** BEGIN **

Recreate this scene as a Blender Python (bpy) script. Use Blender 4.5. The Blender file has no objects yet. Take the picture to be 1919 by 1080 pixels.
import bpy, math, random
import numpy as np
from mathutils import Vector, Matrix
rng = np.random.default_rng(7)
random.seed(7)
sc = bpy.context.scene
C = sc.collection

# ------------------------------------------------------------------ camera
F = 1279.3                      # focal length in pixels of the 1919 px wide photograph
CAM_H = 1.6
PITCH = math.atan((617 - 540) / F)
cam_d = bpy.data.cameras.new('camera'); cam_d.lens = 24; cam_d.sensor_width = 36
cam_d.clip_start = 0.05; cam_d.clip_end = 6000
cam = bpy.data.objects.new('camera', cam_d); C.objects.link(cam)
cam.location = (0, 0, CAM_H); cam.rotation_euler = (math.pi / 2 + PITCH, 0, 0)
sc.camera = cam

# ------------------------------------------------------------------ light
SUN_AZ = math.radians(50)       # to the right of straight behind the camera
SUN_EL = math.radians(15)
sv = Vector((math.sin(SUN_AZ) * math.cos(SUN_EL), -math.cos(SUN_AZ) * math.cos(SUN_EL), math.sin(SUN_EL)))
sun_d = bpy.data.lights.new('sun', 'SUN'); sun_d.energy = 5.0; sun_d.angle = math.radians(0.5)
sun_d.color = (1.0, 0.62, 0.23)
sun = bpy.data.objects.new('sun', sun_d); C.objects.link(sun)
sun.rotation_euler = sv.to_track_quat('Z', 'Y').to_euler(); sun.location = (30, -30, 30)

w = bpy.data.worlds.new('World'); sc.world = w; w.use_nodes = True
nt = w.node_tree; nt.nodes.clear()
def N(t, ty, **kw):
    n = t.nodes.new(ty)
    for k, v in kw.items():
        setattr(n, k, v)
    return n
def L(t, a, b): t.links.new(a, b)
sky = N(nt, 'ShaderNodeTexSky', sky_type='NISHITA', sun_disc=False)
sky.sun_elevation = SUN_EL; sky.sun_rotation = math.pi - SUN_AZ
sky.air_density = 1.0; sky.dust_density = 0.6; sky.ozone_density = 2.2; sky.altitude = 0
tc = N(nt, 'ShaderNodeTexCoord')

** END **

**TO DO**
Give solely the number of lines in the data that contain the string "objects".

**EXERCISE ANSWER**
3